Instructions for the task: Reproduce exactly the lines from the line with "Continue the Blender" through the line with "qx, qy = project(x, Yd, ob.location.z);", both included, and no other lines.

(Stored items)

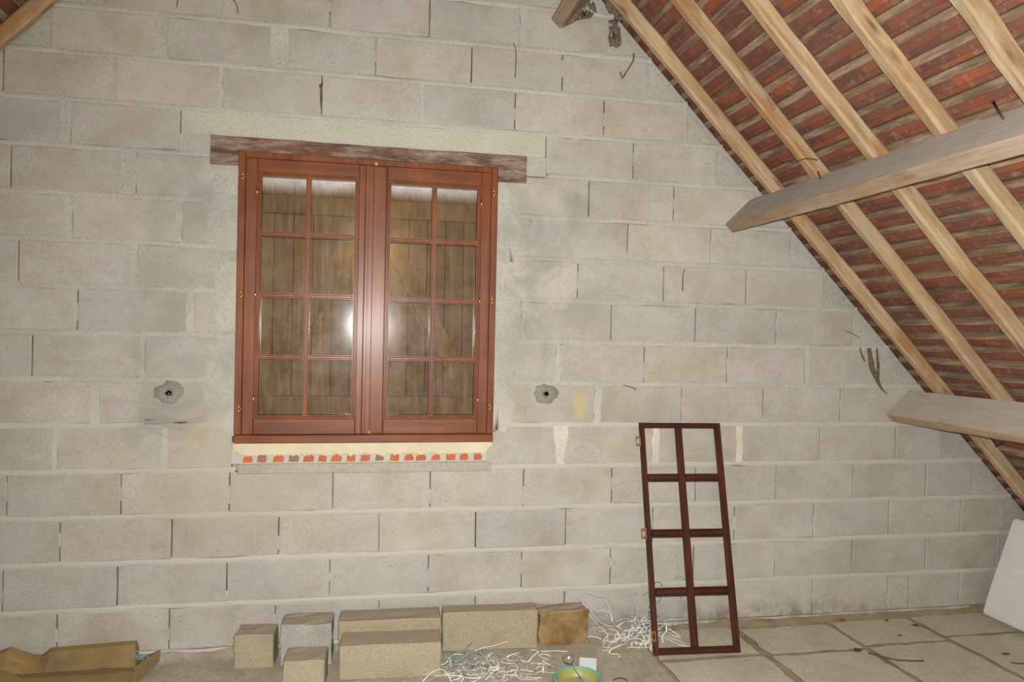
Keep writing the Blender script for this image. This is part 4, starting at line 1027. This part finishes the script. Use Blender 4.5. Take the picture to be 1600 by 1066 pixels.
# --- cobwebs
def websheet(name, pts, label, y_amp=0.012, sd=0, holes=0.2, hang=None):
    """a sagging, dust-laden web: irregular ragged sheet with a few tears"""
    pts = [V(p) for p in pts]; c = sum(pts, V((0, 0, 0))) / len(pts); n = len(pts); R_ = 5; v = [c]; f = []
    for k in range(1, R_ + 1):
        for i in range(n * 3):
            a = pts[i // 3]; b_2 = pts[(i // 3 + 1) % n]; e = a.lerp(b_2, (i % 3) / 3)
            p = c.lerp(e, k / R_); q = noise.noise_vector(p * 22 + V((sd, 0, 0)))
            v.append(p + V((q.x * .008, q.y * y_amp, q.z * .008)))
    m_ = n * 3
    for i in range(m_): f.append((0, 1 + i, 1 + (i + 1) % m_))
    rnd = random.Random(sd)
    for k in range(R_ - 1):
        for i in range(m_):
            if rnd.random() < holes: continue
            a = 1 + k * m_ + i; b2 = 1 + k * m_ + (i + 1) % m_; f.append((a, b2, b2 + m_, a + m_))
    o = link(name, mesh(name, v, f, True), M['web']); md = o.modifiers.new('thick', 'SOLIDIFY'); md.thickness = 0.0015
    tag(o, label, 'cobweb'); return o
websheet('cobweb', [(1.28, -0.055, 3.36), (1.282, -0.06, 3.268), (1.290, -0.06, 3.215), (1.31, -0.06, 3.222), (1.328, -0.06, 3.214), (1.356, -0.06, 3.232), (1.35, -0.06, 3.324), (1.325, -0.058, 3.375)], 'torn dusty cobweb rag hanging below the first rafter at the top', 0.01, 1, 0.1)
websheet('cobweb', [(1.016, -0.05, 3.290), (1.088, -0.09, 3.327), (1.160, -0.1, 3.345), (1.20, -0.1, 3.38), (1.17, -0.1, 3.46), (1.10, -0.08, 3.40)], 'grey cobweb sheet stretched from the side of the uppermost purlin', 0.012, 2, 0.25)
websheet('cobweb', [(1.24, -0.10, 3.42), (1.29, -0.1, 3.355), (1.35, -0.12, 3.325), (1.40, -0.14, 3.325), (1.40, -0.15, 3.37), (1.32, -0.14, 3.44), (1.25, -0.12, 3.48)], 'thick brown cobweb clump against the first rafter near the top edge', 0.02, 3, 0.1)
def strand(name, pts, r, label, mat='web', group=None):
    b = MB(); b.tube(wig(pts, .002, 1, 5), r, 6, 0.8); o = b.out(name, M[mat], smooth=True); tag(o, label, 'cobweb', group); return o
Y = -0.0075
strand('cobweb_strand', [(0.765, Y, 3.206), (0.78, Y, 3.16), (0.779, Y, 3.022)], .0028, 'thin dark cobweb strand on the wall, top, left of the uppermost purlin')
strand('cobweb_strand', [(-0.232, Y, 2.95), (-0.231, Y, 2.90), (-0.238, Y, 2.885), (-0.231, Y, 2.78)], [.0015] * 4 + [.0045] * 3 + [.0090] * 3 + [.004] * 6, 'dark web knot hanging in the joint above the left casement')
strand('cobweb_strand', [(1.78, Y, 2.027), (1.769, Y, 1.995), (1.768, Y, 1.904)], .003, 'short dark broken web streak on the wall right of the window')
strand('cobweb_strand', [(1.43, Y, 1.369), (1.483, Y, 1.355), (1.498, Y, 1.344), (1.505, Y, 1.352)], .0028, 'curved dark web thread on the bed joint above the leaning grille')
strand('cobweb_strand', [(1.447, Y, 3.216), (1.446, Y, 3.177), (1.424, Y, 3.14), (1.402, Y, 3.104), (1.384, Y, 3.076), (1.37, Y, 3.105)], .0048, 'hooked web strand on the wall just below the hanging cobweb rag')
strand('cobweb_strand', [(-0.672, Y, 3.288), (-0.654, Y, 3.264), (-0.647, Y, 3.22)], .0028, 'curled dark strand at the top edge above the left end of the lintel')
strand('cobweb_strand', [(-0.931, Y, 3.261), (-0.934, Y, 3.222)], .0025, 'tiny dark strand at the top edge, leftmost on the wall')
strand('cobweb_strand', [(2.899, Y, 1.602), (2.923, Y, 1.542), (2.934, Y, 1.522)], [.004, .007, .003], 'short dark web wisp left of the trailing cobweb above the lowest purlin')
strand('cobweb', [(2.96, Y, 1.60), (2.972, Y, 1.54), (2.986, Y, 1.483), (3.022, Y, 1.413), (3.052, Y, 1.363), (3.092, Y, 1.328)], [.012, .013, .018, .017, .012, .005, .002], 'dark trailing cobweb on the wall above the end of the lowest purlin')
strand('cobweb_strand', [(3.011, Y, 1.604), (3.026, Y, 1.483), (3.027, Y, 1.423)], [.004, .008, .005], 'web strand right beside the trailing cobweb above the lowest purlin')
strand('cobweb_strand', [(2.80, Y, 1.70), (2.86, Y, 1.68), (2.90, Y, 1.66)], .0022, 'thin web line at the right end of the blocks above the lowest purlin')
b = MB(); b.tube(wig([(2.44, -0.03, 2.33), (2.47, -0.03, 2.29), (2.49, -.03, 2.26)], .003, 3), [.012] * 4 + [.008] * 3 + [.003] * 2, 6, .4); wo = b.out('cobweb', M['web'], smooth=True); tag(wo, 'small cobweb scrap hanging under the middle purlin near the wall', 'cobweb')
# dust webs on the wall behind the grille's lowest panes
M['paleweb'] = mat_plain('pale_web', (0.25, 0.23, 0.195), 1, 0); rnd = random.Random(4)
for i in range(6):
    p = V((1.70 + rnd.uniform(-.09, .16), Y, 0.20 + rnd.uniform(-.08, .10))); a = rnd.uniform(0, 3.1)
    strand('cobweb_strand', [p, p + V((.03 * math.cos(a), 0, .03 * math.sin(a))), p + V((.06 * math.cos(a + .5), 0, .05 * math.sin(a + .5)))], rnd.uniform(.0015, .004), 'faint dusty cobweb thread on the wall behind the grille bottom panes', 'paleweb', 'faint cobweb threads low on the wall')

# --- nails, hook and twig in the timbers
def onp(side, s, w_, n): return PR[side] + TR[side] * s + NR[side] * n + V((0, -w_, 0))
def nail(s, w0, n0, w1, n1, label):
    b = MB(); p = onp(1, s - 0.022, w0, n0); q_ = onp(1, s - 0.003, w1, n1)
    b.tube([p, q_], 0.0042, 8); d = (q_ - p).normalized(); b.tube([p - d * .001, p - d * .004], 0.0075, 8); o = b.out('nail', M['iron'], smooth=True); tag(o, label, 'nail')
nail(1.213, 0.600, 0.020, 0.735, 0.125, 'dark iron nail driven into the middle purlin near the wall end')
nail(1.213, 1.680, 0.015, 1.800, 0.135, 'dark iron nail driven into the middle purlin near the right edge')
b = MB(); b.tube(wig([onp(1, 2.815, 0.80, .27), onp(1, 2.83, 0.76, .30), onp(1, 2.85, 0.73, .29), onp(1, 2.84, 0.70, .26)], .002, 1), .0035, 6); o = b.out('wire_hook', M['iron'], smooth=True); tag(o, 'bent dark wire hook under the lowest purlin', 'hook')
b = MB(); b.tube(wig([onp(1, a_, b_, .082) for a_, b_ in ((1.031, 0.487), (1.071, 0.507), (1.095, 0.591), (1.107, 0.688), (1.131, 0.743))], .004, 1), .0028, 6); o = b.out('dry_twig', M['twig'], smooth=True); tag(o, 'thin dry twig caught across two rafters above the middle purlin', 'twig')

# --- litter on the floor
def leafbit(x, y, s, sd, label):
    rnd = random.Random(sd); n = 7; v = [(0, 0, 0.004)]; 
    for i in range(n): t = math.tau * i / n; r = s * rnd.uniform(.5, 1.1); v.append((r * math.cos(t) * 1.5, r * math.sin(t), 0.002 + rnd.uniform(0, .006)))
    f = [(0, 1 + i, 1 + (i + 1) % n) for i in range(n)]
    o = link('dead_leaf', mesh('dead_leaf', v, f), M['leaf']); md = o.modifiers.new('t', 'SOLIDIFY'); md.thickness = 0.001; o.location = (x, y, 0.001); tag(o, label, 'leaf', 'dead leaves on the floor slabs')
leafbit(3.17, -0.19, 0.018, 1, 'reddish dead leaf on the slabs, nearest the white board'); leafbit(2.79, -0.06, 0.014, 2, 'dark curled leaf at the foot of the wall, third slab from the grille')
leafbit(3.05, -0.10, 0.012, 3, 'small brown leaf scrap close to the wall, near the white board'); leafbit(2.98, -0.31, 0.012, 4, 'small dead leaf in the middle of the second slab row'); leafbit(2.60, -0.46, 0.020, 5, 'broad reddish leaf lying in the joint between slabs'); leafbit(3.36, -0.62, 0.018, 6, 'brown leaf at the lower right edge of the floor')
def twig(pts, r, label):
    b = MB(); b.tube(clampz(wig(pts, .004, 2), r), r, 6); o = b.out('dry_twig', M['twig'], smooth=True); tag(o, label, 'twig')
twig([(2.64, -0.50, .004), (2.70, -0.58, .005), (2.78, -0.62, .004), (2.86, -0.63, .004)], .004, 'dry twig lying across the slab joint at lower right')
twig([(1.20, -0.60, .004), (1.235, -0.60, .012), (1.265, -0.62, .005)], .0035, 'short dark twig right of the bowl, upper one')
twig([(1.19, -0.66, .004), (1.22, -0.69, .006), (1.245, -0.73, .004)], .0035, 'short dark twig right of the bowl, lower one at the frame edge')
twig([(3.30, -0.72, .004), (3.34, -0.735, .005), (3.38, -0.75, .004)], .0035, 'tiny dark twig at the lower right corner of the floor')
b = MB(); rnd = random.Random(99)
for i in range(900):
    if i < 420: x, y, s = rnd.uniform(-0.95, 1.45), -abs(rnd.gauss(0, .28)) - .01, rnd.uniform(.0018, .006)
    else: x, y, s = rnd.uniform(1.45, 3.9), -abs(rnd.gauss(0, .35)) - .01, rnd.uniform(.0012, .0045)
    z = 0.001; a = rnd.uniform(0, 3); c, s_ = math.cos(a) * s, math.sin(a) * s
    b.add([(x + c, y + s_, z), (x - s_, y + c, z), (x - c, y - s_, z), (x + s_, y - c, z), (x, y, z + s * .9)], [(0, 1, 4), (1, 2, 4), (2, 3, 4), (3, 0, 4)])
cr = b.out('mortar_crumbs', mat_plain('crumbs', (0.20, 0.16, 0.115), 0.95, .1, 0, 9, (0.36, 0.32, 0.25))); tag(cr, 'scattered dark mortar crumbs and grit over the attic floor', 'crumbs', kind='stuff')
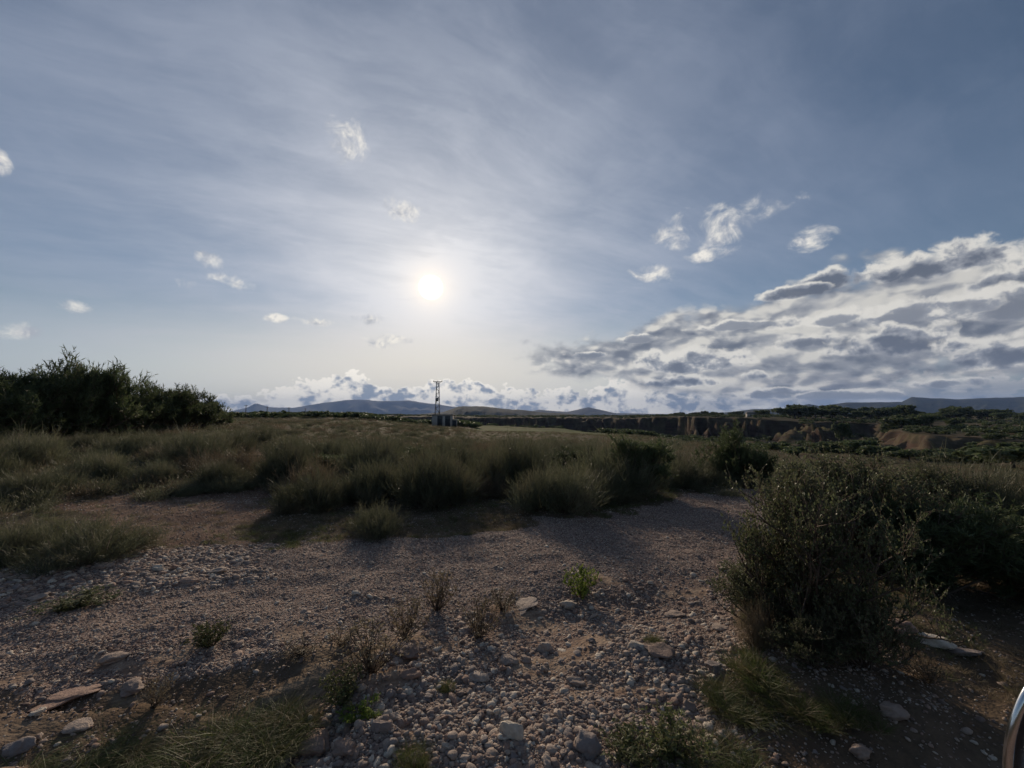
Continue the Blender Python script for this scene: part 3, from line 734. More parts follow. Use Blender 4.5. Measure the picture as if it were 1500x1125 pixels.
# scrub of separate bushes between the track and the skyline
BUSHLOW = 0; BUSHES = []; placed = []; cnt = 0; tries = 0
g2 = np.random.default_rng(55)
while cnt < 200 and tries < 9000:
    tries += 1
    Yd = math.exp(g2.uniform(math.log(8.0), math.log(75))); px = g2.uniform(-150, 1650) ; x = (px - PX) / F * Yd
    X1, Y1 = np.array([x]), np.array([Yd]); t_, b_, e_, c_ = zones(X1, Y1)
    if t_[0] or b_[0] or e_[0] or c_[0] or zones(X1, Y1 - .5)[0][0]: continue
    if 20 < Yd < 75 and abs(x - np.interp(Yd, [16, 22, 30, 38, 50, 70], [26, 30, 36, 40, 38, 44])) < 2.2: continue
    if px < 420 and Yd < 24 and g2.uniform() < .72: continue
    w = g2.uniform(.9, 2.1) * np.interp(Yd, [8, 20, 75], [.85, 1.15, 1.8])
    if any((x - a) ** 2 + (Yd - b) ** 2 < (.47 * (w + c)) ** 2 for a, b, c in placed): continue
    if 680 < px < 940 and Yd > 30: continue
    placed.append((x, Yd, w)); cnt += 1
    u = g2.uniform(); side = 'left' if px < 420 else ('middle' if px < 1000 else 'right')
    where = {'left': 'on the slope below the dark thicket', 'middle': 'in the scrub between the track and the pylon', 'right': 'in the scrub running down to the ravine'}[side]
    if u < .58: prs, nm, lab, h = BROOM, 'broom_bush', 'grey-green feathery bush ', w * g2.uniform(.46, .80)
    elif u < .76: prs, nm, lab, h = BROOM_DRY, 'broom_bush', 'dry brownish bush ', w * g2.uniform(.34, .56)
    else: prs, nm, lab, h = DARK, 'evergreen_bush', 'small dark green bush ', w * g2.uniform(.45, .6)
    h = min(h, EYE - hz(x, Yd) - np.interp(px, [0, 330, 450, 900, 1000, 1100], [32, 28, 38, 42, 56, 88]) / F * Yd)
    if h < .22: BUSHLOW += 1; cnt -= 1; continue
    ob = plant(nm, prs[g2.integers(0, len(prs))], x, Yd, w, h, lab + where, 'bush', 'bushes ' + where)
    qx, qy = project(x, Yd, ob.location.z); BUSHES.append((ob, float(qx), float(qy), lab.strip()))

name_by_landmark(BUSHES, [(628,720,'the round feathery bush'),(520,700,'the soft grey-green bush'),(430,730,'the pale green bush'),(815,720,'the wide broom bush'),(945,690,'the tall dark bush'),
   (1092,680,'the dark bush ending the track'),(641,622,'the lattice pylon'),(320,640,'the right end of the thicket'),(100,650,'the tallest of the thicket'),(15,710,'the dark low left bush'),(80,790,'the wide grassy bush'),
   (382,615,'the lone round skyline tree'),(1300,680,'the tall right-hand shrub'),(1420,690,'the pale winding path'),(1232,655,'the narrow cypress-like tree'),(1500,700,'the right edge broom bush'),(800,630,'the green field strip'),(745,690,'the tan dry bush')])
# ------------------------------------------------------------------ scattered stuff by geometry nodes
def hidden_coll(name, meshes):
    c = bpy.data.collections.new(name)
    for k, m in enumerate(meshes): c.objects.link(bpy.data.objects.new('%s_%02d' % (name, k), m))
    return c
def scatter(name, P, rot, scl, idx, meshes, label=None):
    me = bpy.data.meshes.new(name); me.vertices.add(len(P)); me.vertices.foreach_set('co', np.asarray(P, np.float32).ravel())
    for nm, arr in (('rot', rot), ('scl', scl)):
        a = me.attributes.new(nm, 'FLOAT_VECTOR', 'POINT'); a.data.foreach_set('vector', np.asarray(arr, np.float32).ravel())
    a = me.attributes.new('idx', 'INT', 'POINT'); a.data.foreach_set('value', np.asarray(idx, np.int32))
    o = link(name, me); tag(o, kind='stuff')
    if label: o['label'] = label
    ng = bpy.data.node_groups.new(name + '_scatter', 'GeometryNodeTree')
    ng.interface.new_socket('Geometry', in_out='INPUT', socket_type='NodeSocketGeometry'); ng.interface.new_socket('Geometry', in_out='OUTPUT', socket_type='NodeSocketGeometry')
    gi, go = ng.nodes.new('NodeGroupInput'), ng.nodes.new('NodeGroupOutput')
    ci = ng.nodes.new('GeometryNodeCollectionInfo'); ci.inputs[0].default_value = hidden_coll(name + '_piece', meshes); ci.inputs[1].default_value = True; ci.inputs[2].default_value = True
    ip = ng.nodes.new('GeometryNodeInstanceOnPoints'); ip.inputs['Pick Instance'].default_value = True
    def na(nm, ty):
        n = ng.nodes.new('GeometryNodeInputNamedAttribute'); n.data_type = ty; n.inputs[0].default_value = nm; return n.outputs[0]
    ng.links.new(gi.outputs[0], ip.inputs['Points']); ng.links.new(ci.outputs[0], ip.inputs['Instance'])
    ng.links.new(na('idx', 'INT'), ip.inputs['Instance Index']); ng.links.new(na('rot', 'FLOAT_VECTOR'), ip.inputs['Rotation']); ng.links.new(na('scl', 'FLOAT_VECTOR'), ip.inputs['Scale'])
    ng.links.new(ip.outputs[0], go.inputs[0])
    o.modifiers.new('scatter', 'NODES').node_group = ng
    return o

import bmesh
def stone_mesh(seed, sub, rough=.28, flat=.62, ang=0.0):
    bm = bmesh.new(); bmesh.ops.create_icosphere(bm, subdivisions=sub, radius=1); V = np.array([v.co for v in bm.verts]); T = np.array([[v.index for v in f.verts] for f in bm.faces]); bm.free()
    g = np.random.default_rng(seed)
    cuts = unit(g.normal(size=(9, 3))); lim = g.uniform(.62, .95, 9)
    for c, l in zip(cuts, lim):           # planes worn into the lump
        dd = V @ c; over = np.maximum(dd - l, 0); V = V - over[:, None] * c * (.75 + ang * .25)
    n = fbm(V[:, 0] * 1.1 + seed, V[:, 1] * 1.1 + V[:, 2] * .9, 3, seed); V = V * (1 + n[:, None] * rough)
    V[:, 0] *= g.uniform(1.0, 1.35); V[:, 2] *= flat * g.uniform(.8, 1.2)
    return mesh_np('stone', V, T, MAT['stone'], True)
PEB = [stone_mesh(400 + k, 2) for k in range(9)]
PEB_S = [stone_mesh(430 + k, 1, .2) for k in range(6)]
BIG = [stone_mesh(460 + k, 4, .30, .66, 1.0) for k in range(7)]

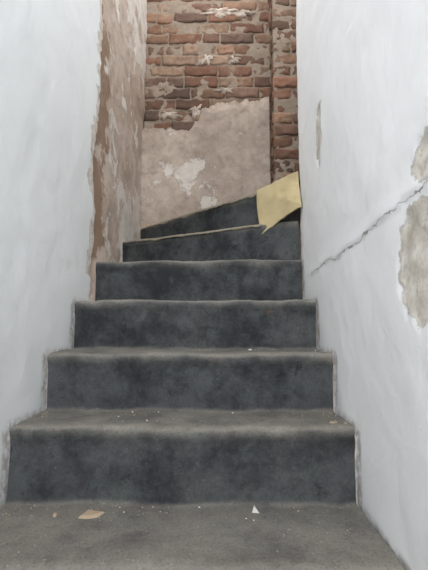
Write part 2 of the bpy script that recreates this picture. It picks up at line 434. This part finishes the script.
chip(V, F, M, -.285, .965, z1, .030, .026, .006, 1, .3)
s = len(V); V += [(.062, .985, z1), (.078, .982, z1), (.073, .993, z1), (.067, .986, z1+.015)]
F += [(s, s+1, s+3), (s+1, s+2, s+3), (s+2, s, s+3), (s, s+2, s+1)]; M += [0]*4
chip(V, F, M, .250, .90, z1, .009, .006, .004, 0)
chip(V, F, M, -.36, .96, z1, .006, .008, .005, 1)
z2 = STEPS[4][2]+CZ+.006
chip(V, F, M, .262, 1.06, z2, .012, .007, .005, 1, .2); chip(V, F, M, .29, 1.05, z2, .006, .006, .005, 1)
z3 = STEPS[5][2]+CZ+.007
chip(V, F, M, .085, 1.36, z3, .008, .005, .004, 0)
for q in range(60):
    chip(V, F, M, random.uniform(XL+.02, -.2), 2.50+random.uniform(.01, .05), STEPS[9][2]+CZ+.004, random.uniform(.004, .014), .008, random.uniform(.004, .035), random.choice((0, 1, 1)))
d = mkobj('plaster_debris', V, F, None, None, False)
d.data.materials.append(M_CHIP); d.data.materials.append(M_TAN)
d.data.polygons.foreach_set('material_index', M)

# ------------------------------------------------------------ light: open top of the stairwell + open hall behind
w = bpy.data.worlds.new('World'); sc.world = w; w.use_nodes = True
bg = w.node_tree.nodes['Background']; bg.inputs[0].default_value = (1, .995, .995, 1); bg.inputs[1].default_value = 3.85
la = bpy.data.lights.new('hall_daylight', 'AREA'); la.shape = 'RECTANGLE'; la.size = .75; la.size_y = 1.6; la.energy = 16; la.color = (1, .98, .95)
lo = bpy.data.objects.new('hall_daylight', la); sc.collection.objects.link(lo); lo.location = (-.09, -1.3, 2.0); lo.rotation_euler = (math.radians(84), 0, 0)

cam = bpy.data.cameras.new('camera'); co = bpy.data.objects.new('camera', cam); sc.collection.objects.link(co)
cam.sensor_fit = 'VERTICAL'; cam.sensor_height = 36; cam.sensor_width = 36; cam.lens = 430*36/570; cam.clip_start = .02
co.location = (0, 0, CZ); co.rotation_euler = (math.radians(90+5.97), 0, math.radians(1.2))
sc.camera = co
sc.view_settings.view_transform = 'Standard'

Complete response:
Continue the Blender Python script for this scene: part 3, from line 734. More parts follow. Use Blender 4.5. Measure the picture as if it were 1500x1125 pixels.
# scrub of separate bushes between the track and the skyline
BUSHLOW = 0; BUSHES = []; placed = []; cnt = 0; tries = 0
g2 = np.random.default_rng(55)
while cnt < 200 and tries < 9000:
    tries += 1
    Yd = math.exp(g2.uniform(math.log(8.0), math.log(75))); px = g2.uniform(-150, 1650) ; x = (px - PX) / F * Yd
    X1, Y1 = np.array([x]), np.array([Yd]); t_, b_, e_, c_ = zones(X1, Y1)
    if t_[0] or b_[0] or e_[0] or c_[0] or zones(X1, Y1 - .5)[0][0]: continue
    if 20 < Yd < 75 and abs(x - np.interp(Yd, [16, 22, 30, 38, 50, 70], [26, 30, 36, 40, 38, 44])) < 2.2: continue
    if px < 420 and Yd < 24 and g2.uniform() < .72: continue
    w = g2.uniform(.9, 2.1) * np.interp(Yd, [8, 20, 75], [.85, 1.15, 1.8])
    if any((x - a) ** 2 + (Yd - b) ** 2 < (.47 * (w + c)) ** 2 for a, b, c in placed): continue
    if 680 < px < 940 and Yd > 30: continue
    placed.append((x, Yd, w)); cnt += 1
    u = g2.uniform(); side = 'left' if px < 420 else ('middle' if px < 1000 else 'right')
    where = {'left': 'on the slope below the dark thicket', 'middle': 'in the scrub between the track and the pylon', 'right': 'in the scrub running down to the ravine'}[side]
    if u < .58: prs, nm, lab, h = BROOM, 'broom_bush', 'grey-green feathery bush ', w * g2.uniform(.46, .80)
    elif u < .76: prs, nm, lab, h = BROOM_DRY, 'broom_bush', 'dry brownish bush ', w * g2.uniform(.34, .56)
    else: prs, nm, lab, h = DARK, 'evergreen_bush', 'small dark green bush ', w * g2.uniform(.45, .6)
    h = min(h, EYE - hz(x, Yd) - np.interp(px, [0, 330, 450, 900, 1000, 1100], [32, 28, 38, 42, 56, 88]) / F * Yd)
    if h < .22: BUSHLOW += 1; cnt -= 1; continue
    ob = plant(nm, prs[g2.integers(0, len(prs))], x, Yd, w, h, lab + where, 'bush', 'bushes ' + where)
    qx, qy = project(x, Yd, ob.location.z); BUSHES.append((ob, float(qx), float(qy), lab.strip()))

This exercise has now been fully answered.